Autonomous Lunar Orbit Rendezvous Guidance Based on J_2-Perturbed State Transition Matrix

摘要

An optimal, multi-impulsive rendezvous control strategy based on the SGA-STM has been developed for a lunar lander rendezvous problem. This model accounts for the J_2 perturbation. It allows for a systematic design process and refinement of the number of thrust impulses, their application times, and the mission duration. The predicted relative states provided by the SGA-STM are accurate when compared with the numerically integrated data obtained from a high-fidelity model, absolute position e'rrors being less than 1.5 km over a 25 h period. The SGA-STM-based optimal targeting method performs remarkably well within a high-fidelity rendezvous simulation.
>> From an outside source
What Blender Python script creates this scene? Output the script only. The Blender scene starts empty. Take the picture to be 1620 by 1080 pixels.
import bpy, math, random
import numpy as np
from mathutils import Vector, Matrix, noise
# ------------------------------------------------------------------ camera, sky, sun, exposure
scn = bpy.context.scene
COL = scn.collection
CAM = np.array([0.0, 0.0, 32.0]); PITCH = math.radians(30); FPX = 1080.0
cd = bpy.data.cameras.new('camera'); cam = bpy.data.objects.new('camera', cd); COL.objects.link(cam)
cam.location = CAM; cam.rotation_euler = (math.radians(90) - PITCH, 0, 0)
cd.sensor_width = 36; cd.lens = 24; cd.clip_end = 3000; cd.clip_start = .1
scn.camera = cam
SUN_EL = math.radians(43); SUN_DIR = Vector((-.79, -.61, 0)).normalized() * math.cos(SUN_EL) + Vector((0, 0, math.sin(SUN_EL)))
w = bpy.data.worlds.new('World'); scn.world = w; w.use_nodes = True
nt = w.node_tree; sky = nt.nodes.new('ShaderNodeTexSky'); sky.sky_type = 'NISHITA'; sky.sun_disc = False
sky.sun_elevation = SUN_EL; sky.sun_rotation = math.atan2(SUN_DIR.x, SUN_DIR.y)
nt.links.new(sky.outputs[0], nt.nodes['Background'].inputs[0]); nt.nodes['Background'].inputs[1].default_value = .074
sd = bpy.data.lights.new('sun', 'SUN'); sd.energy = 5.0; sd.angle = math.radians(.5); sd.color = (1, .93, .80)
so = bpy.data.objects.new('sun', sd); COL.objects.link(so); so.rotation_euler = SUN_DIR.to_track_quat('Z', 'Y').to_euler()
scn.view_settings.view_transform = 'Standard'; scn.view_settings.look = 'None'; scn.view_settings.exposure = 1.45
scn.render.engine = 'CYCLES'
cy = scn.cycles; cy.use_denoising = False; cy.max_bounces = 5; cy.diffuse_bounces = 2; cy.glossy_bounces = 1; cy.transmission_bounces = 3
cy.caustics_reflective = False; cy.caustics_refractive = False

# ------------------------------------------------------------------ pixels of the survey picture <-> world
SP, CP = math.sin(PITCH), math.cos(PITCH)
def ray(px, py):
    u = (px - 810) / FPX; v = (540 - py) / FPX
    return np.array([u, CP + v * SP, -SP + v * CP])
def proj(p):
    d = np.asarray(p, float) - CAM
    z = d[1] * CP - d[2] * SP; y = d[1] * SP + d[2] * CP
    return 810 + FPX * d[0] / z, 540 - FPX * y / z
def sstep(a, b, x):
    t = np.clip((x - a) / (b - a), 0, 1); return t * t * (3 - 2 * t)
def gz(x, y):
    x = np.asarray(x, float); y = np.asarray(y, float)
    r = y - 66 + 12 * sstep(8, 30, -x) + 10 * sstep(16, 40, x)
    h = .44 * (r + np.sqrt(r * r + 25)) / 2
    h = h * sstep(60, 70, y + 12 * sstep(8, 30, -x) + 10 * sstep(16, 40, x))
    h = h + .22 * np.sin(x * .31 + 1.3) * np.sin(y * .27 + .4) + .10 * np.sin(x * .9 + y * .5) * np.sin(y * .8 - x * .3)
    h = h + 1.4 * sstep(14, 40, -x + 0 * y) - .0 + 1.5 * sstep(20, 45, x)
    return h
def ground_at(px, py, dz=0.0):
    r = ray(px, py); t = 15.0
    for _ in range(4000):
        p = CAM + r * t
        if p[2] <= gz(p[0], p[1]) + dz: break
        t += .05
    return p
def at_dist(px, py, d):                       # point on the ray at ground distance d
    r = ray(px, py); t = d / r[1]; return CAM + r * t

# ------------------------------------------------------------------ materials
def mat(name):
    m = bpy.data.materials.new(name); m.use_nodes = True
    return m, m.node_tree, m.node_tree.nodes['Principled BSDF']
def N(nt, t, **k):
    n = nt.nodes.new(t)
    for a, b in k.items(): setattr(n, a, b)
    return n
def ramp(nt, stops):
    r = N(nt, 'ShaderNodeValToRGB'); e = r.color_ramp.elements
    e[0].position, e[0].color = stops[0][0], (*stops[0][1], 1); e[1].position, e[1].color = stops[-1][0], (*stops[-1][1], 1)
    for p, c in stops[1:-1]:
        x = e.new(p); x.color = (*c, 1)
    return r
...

The relative position and velocity differences between the SGA-STM and the numerically integrated solutions are very small, less than 5 km and 1.0 m/s, respectively. These residual state differences can be eliminated in less than 10 iterations by a simple gradient algorithm. The impulsive-thrust assumption is validated by a finite-burn thruster model simulation in the STK-9 environment. The impulsive-thrust solutions obtained from the SGA-STM model are reasonably accurate and feasible finite-burn solutions can be obtained with a few iterations of a differential correction procedure. This optimization method for impulsive-thrust assumption is well-suited for the determination and refinement of onboard guidance strategies for lunar missions.